Welche Technologien es bereits gibt und was derzeit möglich ist, ergänzte Roberto Ferrari, Managing Director der TTControl Srl, in der zweiten Keynote des informativen Nachmittags.
How to do it
„Die Herausforderung beim autonomen Fahren im sogenannten Off-Highway-Bereich stellt sicherlich die nicht vorhersehbare Beschaffenheit des Bodens und der Umgebung dar”, so Ferrari. „Felder und Wiesen sind natürlich nicht so eben wie Straßen und bieten dem autonomen System kaum Anhaltspunkte, wie es z.B. bei Fahrstreifen auf Schnellstraßen oder Autobahnen der Fall ist. Unvorhersehbare starre Hindernisse wie Steine oder Holz, aber auch Tiere stellen zudem große Risikofaktoren dar und können letztlich die Sicherheit der Landwirte und Maschinen erheblich beeinflussen.”
„Die grundlegende Voraussetzung ist somit eine modulare und sichere Plattform”, folgerte Ferrari. „Der Kunde kann in der Folge selbst entscheiden, was er für seine spezifische Landmaschine braucht und welche Funktionen dieses Modul umsetzen soll.”
Es müsse daher eine Plattform-Lösung geben, die für alle beteiligten Maschinen durchgehend einsetzbar ist: „Nur so kann die systemübergreifende Autonomisierung in der Landwirtschaft effizient und reibungslos funktionieren.”
Standards wären vonnöten
Die Diskutanten waren einig, dass es vor allem an den Händlern liegt, die neuen Technologien zu vermitteln und deren Mehrwert sichtbar zu machen.
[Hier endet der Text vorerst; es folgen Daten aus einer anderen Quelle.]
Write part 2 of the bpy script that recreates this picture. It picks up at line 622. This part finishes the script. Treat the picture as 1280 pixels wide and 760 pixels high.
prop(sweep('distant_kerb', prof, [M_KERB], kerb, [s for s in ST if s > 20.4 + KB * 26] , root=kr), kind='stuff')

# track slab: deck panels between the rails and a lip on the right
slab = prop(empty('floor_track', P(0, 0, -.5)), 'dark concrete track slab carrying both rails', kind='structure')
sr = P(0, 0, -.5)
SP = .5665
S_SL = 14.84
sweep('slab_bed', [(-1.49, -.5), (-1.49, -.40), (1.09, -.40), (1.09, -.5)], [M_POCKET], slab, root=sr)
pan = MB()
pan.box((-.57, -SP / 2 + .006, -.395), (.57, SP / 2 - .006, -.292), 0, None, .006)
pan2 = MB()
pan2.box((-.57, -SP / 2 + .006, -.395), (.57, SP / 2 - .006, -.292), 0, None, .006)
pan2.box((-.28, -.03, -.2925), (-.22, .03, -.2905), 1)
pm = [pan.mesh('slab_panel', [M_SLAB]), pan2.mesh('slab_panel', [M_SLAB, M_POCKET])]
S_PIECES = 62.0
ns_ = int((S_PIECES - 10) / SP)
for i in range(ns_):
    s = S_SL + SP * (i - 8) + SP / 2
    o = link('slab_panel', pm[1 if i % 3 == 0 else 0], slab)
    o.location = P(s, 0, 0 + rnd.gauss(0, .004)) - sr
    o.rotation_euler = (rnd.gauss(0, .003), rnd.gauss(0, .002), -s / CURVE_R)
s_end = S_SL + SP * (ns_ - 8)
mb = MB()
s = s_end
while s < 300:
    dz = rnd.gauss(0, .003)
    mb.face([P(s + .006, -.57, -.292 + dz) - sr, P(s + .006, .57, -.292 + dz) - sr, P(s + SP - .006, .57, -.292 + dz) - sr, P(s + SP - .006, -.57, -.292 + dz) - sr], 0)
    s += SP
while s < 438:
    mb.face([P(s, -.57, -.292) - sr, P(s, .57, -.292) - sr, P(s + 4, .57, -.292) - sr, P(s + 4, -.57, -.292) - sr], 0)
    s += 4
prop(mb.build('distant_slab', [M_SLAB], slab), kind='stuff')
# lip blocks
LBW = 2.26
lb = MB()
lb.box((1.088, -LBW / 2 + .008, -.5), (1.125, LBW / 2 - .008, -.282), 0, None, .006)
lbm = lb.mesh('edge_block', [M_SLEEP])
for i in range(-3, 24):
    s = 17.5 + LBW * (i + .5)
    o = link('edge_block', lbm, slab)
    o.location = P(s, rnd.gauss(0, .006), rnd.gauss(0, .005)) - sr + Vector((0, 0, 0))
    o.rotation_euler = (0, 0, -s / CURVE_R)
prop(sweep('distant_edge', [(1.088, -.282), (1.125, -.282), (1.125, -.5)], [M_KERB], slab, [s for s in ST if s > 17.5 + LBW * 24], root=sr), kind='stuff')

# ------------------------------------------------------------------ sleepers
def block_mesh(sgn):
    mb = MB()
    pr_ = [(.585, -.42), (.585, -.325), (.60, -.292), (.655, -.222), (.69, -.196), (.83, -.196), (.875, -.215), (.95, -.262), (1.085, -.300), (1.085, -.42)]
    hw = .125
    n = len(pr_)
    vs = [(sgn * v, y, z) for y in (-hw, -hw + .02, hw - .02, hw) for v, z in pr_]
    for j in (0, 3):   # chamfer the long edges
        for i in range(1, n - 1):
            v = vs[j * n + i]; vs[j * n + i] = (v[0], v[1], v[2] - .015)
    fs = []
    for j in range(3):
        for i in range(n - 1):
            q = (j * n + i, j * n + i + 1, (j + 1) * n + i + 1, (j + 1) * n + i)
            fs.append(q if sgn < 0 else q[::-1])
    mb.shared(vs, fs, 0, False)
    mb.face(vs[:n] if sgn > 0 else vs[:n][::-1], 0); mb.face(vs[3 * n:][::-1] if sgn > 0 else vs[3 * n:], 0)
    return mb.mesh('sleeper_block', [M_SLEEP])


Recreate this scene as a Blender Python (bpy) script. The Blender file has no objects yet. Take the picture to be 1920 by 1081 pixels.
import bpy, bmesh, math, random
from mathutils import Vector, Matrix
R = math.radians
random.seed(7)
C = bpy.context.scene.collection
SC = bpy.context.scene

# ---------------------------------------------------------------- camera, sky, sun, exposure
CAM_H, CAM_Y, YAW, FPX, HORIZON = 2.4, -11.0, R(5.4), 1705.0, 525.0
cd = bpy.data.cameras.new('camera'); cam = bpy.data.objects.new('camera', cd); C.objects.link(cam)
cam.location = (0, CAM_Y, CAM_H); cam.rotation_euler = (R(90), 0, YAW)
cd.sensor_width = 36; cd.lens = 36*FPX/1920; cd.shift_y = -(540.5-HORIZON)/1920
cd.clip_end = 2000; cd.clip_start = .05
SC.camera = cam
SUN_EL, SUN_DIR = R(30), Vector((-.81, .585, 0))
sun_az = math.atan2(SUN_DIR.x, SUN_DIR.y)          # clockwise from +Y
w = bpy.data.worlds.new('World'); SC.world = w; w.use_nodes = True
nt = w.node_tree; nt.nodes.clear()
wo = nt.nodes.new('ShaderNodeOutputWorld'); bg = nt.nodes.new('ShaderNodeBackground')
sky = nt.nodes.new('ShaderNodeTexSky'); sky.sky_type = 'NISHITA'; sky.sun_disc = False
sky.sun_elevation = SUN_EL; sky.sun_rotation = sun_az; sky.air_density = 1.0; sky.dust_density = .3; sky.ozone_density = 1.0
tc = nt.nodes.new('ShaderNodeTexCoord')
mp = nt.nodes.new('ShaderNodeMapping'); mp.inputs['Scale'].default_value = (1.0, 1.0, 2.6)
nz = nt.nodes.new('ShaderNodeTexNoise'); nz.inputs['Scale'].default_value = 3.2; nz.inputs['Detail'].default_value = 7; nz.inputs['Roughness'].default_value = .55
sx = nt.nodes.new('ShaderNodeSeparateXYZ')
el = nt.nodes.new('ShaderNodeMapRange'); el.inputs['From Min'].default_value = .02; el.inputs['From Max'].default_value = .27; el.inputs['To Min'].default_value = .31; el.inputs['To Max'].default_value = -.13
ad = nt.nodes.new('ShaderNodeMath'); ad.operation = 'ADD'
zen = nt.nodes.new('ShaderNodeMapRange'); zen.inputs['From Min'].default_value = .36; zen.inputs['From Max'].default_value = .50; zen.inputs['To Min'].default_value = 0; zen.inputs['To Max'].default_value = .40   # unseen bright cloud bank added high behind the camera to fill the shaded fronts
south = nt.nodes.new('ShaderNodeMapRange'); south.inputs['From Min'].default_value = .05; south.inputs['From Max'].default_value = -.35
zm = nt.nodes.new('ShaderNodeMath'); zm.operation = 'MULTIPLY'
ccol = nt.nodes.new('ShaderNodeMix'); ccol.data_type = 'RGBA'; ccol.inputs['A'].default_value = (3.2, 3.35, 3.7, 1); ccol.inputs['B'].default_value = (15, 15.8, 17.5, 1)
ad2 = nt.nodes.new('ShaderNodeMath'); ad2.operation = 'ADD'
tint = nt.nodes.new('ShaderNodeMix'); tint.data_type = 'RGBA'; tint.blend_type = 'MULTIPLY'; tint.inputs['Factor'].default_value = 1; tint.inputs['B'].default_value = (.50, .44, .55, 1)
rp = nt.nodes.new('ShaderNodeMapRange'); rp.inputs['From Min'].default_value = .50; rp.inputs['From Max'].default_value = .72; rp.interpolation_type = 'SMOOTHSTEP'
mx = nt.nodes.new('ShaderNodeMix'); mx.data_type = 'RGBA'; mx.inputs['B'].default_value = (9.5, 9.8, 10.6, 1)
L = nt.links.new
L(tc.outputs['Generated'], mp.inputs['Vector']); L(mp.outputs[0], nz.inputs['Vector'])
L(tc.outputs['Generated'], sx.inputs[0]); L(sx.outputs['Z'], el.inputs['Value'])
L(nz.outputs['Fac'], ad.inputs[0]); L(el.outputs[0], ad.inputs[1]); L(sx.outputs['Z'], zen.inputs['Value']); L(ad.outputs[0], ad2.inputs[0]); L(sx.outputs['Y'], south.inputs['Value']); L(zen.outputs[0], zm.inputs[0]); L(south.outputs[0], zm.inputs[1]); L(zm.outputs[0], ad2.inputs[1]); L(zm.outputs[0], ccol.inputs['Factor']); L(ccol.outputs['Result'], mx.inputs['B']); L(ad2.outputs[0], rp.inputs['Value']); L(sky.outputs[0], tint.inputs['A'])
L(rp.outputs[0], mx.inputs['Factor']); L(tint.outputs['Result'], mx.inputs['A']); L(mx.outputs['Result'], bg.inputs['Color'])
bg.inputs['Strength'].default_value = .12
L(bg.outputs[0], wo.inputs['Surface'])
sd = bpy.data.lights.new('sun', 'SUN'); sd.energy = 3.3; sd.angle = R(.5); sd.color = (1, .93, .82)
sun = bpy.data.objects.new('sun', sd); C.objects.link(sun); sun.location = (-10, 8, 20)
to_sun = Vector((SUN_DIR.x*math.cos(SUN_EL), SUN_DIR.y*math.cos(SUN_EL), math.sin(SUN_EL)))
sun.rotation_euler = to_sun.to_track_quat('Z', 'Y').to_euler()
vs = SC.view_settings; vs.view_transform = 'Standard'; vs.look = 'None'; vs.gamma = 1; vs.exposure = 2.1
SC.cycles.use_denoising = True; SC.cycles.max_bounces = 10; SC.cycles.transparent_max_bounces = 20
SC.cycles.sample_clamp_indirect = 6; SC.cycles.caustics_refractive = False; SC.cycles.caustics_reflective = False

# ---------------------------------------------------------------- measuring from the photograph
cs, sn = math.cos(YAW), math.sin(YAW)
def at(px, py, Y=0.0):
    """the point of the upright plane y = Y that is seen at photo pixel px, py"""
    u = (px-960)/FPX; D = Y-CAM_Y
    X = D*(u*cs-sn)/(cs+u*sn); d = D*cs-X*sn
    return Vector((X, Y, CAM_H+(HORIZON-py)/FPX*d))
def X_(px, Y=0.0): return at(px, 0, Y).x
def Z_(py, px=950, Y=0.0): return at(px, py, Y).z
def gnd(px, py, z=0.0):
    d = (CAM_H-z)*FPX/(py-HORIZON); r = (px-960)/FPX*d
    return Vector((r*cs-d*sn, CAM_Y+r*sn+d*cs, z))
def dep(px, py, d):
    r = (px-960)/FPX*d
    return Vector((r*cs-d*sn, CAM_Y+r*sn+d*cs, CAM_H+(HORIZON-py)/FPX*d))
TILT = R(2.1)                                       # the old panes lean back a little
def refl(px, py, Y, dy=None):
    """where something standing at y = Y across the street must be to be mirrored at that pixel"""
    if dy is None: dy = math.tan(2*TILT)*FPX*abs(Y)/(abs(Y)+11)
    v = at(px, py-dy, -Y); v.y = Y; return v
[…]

Ferrari: „Möglicherweise braucht es hier einen Generationenwechsel, damit die Digitalisierung endgültig in der Landwirtschaft ankommt.” Hagen Adam von der AVL Commercial Driveline & Tractor Engineering, Steyr: „Diese Jahre haben wir aber nicht. Die Architekturen der Technologien müssen flexibel sein und Unvorhersehbares vorhersehen.” Das Problem seien allerdings nicht nur die Schnittstellen, so Sebastian Birx, Vertriebsleiter Precision Farming bei CNH Industrial: „Es gibt viele Maschinen auf dem Markt, die für die Digitalisierung noch gar nicht gerüstet sind. Und dann geht es vor allem um die Basis, die Plattform, die überall implementiert sein muss – und das vor allem schnell genug.”
Für einen weltweit tätigen Landmaschinenhersteller wie die Bauer Group (Voitsberg) hat die Schnittstellenthematik besondere Bedeutung: „Theoretisch müsste man jedes Anbaugerät mit jedem Traktor testen”, meinte Bauer-Vertriebschef Franz Peter Roll. „Hier wären international verbindliche Standards sehr hilfreich.”
Clemens Malina-Altzinger, Geschäftsführender Gesellschafter der Reform Werke Bauer in Wels, verwies auf die Bedeutung der Digitalisierung für kleinstrukturierte Agrarländer wie Österreich oder die Schweiz: „Wichtig ist, dass die entsprechenden Softwarelösungen dann auch für diese kleineren Betriebe erschwinglich sind.”
Für den Erfolg und die massentaugliche Implementierung der digitalen Helfer sei ein offener Austausch in der Industrie nötig, so Simon El Dib, Head of Corporate Excellence &Transformation bei Capgemini Consulting. „Der Zusammenschluss mehrerer Anbieter wird notwendig, um eine Plattform zu schaffen, die alle Wünsche erfüllt. Es ist entscheidend, dass auch in der Landmaschinen-Industrie ein Community-Gedanke entsteht!”